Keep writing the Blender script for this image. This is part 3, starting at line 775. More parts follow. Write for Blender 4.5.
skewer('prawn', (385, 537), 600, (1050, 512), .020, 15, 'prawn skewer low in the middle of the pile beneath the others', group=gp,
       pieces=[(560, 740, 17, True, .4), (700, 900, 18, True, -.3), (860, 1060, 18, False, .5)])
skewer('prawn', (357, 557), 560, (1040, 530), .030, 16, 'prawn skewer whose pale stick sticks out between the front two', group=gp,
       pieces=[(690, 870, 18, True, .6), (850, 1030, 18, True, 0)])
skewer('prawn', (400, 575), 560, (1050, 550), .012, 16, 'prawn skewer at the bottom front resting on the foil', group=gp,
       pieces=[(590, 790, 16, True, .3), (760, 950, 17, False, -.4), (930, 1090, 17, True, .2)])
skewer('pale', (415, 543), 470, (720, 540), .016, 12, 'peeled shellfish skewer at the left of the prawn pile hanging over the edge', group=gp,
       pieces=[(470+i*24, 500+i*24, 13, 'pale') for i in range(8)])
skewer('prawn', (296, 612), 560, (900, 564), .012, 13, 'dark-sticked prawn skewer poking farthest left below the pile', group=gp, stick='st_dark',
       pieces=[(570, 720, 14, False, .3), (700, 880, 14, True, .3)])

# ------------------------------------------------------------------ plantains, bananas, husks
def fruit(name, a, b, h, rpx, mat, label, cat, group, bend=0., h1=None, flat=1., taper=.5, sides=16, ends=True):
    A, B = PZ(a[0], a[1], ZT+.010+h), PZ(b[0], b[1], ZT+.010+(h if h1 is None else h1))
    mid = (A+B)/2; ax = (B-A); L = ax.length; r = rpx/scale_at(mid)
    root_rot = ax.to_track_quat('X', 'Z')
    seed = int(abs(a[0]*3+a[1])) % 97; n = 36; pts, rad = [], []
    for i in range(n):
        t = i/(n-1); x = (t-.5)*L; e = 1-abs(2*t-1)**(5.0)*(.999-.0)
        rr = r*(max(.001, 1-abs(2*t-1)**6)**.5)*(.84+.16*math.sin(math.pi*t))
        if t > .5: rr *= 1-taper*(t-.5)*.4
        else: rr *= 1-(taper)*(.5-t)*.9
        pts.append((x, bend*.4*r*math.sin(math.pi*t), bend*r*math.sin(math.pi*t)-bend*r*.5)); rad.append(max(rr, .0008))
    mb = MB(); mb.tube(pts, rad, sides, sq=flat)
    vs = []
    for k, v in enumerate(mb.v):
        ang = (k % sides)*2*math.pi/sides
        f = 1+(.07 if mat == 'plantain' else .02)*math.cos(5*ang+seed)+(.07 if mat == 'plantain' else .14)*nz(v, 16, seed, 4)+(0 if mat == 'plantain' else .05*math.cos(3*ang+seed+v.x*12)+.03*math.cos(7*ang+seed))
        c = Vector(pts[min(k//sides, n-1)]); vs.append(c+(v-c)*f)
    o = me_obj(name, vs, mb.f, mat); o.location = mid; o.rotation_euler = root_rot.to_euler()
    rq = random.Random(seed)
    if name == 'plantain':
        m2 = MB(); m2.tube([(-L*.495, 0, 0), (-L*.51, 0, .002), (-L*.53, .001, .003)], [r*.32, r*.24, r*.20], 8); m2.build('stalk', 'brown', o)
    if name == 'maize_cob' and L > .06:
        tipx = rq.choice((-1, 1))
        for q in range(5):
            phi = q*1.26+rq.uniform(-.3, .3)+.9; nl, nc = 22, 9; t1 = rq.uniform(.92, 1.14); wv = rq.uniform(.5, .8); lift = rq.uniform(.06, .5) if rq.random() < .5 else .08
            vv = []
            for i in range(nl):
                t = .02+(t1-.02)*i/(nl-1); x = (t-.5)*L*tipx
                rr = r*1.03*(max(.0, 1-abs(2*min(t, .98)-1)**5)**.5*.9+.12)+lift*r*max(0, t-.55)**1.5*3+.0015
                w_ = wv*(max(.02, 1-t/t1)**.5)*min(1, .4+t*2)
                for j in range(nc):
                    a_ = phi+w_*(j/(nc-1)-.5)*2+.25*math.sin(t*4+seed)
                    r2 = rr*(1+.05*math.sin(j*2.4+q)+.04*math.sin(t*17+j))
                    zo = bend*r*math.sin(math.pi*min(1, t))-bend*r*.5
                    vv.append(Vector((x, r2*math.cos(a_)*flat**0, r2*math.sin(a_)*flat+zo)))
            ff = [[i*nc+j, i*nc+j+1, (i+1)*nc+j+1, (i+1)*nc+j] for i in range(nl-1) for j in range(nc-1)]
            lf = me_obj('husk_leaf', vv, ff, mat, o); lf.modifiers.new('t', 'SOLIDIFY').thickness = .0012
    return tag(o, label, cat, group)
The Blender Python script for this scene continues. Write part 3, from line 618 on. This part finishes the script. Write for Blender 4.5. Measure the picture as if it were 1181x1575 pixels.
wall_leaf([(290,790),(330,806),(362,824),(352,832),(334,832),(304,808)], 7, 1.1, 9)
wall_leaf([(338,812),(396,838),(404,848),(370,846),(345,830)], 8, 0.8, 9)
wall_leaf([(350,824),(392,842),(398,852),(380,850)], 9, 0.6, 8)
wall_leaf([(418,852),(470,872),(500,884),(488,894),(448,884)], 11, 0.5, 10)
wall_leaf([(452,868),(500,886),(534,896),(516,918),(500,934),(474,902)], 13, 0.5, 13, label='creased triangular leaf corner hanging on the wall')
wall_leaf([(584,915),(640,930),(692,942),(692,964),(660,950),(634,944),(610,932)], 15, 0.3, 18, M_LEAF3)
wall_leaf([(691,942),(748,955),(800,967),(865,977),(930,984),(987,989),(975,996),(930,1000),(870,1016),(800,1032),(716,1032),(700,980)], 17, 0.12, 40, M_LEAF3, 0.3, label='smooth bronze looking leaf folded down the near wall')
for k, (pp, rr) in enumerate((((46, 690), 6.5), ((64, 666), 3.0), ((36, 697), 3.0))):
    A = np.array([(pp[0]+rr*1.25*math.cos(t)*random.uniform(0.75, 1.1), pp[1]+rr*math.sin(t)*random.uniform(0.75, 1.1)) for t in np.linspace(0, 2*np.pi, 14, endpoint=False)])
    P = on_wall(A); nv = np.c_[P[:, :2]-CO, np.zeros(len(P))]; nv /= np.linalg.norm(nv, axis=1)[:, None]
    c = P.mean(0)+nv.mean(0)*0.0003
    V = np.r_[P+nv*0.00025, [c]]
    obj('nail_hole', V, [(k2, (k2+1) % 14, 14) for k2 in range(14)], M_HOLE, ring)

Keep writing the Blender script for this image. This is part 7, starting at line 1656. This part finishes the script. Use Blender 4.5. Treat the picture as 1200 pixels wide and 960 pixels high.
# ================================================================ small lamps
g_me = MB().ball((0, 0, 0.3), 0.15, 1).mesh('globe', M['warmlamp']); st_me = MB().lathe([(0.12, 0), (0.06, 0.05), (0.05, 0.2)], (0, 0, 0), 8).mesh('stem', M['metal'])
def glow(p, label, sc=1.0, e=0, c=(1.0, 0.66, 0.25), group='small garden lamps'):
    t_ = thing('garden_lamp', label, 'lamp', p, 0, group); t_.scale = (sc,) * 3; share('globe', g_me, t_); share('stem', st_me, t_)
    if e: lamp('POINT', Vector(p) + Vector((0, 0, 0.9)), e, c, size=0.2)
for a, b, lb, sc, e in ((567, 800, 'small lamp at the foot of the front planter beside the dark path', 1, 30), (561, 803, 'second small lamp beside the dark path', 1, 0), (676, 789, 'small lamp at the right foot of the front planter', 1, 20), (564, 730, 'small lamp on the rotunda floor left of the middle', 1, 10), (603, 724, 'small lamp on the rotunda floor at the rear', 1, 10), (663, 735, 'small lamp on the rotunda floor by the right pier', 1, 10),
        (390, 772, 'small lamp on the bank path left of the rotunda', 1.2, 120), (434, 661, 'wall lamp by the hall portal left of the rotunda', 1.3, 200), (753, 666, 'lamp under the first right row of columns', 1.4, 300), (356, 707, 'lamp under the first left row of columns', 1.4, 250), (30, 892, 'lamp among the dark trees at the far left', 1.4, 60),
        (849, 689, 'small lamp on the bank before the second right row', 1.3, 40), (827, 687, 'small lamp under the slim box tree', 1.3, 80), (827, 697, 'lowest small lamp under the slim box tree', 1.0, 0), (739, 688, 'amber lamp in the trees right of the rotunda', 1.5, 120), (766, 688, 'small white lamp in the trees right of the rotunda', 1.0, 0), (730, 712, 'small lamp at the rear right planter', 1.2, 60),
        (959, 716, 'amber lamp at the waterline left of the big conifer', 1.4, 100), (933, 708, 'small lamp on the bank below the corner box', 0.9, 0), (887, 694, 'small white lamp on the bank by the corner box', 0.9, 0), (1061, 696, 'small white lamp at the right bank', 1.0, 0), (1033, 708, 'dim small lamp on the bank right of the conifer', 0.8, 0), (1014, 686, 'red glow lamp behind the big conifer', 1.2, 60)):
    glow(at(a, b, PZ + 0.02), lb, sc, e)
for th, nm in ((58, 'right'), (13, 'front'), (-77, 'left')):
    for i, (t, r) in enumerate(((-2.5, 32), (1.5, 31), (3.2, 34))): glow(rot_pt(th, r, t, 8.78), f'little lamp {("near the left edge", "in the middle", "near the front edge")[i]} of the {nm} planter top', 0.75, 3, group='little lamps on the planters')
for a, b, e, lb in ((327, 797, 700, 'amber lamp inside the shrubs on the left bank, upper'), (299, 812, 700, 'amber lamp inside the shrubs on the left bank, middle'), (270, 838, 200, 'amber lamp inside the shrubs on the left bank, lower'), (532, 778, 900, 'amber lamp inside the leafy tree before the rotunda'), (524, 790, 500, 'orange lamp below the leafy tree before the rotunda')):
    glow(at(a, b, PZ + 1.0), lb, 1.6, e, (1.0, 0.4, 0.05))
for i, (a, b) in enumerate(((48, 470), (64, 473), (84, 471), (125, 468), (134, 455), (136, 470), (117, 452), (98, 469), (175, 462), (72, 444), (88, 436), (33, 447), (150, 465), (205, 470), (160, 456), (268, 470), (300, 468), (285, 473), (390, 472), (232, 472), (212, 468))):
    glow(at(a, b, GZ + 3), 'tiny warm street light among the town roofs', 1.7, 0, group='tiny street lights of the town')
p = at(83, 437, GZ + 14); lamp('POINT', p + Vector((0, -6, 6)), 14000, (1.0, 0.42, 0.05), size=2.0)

---

_Work to complete_
Please return every line from the first one in the records above down to the line containing "pieces=[(570, 720, 14, False, .3), (700, 880, 14, True, .3)])", including both, exactly as written and nothing more.

_Task output_
Keep writing the Blender script for this image. This is part 3, starting at line 775. More parts follow. Write for Blender 4.5.
skewer('prawn', (385, 537), 600, (1050, 512), .020, 15, 'prawn skewer low in the middle of the pile beneath the others', group=gp,
       pieces=[(560, 740, 17, True, .4), (700, 900, 18, True, -.3), (860, 1060, 18, False, .5)])
skewer('prawn', (357, 557), 560, (1040, 530), .030, 16, 'prawn skewer whose pale stick sticks out between the front two', group=gp,
       pieces=[(690, 870, 18, True, .6), (850, 1030, 18, True, 0)])
skewer('prawn', (400, 575), 560, (1050, 550), .012, 16, 'prawn skewer at the bottom front resting on the foil', group=gp,
       pieces=[(590, 790, 16, True, .3), (760, 950, 17, False, -.4), (930, 1090, 17, True, .2)])
skewer('pale', (415, 543), 470, (720, 540), .016, 12, 'peeled shellfish skewer at the left of the prawn pile hanging over the edge', group=gp,
       pieces=[(470+i*24, 500+i*24, 13, 'pale') for i in range(8)])
skewer('prawn', (296, 612), 560, (900, 564), .012, 13, 'dark-sticked prawn skewer poking farthest left below the pile', group=gp, stick='st_dark',
       pieces=[(570, 720, 14, False, .3), (700, 880, 14, True, .3)])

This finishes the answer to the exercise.